Même sentiment pour le petit Danny Lloyd, où il n’a pas toujours su me convaincre, notamment sur les moments de « crise ». Toutefois, son interprétation de « Tony », son « double », est tout bonnement incroyable. Ce gamin arrive à passer de l’un à l’autre avec une fluidité confondante et même effrayante. Il faut reconnaître que le casting de Danny reste en soi impressionnant.
« En Amérique, nous avons vu quelque chose comme quatre mille enfants pour le rôle. On discutait une dizaine de minutes avec chacun et on faisait un Polaroid. Et ensuite, je rappelais tous ceux qui me semblaient convenir, et je travaillais avec eux en improvisant pendant dix, vingt minutes. C’est comme ça que nous avons fait la sélection. » (Leon Vitali, l’assistant personnel de Kubrick)

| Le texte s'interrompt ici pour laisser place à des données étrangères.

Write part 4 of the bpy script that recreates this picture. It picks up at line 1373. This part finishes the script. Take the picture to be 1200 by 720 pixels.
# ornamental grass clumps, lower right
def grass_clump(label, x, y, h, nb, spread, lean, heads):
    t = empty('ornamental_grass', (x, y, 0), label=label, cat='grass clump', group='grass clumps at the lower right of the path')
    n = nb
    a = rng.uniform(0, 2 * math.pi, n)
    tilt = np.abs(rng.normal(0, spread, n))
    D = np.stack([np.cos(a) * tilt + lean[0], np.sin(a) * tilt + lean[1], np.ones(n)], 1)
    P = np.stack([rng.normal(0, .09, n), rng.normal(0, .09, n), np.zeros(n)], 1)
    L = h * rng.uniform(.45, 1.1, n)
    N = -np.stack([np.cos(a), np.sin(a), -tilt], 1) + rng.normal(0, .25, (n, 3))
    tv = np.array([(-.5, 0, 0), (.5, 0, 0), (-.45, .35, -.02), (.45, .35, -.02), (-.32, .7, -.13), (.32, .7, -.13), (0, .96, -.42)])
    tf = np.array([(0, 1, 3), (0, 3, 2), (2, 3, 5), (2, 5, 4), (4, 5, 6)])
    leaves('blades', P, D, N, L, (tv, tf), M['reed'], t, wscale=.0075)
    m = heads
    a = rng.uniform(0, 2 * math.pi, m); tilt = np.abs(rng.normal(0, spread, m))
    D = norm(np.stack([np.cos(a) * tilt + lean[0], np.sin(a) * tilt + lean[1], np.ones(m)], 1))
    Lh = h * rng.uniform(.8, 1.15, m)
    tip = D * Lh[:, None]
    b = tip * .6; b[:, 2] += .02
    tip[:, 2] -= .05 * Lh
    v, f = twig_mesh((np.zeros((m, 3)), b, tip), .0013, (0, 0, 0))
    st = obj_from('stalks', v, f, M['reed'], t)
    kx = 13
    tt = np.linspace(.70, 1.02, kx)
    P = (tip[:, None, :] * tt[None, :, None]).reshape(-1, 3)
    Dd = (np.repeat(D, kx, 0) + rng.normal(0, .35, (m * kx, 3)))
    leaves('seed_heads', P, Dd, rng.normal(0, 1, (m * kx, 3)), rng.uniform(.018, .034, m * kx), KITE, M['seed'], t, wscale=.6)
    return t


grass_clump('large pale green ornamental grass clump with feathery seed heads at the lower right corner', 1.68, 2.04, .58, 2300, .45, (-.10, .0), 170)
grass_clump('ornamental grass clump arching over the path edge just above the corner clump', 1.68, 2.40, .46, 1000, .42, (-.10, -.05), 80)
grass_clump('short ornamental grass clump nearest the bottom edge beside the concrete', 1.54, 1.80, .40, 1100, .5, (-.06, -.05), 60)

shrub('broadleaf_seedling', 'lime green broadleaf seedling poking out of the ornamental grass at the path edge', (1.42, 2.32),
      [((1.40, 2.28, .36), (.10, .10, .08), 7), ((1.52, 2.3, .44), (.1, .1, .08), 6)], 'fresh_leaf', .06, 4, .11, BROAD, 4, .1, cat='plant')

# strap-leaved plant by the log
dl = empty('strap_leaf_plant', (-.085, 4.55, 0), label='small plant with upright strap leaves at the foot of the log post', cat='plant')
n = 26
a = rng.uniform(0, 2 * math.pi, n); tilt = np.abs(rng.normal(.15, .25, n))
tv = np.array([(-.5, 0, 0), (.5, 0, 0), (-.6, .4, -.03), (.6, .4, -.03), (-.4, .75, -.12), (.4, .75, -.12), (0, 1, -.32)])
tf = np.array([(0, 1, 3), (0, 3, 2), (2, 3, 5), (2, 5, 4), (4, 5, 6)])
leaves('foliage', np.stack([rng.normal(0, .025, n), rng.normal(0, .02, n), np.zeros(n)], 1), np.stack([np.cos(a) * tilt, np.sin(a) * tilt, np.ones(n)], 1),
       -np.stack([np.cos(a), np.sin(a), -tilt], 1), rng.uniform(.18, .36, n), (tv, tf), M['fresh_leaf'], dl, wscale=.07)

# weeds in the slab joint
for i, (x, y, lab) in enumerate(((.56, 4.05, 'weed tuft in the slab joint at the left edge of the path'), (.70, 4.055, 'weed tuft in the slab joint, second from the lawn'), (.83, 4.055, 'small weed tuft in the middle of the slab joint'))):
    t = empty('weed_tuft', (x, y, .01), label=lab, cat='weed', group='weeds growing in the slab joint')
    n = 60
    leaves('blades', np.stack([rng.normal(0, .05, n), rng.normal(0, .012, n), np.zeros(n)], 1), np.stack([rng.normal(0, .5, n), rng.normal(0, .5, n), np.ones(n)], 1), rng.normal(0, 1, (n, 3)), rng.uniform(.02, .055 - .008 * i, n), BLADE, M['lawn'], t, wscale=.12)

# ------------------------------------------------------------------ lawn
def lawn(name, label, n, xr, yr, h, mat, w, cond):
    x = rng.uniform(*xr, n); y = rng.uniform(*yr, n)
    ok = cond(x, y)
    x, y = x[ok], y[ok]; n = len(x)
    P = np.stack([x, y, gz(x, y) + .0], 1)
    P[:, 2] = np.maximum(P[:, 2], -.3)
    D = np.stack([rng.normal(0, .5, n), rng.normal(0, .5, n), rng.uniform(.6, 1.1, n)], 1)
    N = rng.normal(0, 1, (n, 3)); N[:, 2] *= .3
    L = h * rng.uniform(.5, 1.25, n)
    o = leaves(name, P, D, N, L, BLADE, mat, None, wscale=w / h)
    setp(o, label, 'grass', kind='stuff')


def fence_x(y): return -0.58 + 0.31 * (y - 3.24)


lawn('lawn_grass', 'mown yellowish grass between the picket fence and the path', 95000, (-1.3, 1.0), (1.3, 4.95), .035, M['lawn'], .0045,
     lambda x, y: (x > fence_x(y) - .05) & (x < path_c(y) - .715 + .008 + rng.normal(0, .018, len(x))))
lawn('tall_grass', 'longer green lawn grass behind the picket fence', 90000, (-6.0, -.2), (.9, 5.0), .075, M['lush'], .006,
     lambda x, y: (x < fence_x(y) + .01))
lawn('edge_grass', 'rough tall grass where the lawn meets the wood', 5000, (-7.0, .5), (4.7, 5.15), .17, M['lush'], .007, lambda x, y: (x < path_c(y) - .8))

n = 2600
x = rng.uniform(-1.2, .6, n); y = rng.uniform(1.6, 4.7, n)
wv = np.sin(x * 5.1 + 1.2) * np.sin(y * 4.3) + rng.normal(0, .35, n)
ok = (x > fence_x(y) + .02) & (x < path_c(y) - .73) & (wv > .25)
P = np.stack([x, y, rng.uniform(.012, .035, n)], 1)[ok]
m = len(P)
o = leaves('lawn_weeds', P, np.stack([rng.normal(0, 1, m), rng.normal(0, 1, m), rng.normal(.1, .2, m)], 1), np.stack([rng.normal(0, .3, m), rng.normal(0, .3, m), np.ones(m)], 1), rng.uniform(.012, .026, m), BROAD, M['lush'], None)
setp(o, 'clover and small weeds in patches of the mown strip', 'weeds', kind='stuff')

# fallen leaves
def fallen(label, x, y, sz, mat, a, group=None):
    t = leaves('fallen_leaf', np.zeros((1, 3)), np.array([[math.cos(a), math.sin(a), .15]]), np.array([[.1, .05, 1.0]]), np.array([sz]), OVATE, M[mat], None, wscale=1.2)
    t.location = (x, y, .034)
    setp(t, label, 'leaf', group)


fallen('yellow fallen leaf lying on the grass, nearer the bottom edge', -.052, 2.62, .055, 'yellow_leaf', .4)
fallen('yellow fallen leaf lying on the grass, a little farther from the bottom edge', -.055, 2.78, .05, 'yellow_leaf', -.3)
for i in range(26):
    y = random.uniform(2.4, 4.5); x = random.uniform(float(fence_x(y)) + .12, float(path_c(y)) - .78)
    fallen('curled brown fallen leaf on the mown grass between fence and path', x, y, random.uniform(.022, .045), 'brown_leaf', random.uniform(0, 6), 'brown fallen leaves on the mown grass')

Bien entendu, le jeu de Jack Nicholson reste la matrice du film. Le réalisateur a trouvé en Nicholson un instrument de musique à sa mesure.
« Quand un réalisateur a un point défini, et il peut être différent du mien ou pas, j'ai plus envie de le suivre, lui, que moi. En tant qu'acteur, je ne veux rien contrôler. Je veux que ça soit lui qui me contrôle. Sinon ça sera toujours plus ou moins moi. Et ce n'est pas marrant. » (Jack Nicholson)
Sur le jeu d’acteur de Nicholson, j’ai apprécié l’analyse d’une certaine Amandine Ordy sur son blog : « Jack Nicholson incorpore dans son jeu l'idée de masque. Il utilise principalement ses traits de visage pour les déformer, soit en souriant, soit en écarquillant les yeux, parfois les deux en même temps. Ce sont ses motifs de surjeu qui permettent d'engendrer plusieurs interprétations pour le spectateur. Lors du premier visionnage du film, on ne sait naturellement pas ce qui va se produire et ce que Jack Torrance va finir par commettre. Or, c'est justement avec cela que Jack Nicholson joue. Sachant la trajectoire de son personnage et la tournure que celui-ci va prendre, il injecte des touches d'ironie grâce, évidemment, à son visage, mais aussi aux intonations de sa voix. »
Toutefois, j’ajouterai un autre principe dans le jeu de Nicholson : l’immobilité. Et c’est ce point qui m’a le plus marqué. Personnellement, j’ai découvert Jack Nicholson dans son rôle de Joker. Ma première rencontre a été celle d’un visage à l’expressivité élastique. Le rôle de Jack en est la matrice dramatique. Il n’y a donc pour moi, aucune surprise. Si ce n’est ces moments où Nicholson est immobile, ce qui fait la joie des créateurs de Gif sur Internet http://www.ballajack.com/gif-anime-jack-nicholson-shining. Dans ces moments figés se nichent toute la puissance et la menace du personnage. Ce moment d’hésitation avant un éventuel passage à l’acte. Face au déluge du surjeu, Nicholson exprime paradoxalement toute sa puissance quand il ne bouge plus.
• L’autre version
Pour arriver à pondre tout ça, il m’a fallu faire quelques recherches (et vous des efforts pour le lire). Et j’ai découvert, jeune oie innocente que je suis, que j’ai vu une version de Shining. Je vous conseille amplement la lecture de cet article.
Je ne cacherai pas que j’ai été légèrement désappointé par une telle lecture. J’ai vu un chef d’œuvre et je me rends compte qu’il existe une version plus aboutie. Une curieuse sensation à laquelle se mêlent quelques regrets.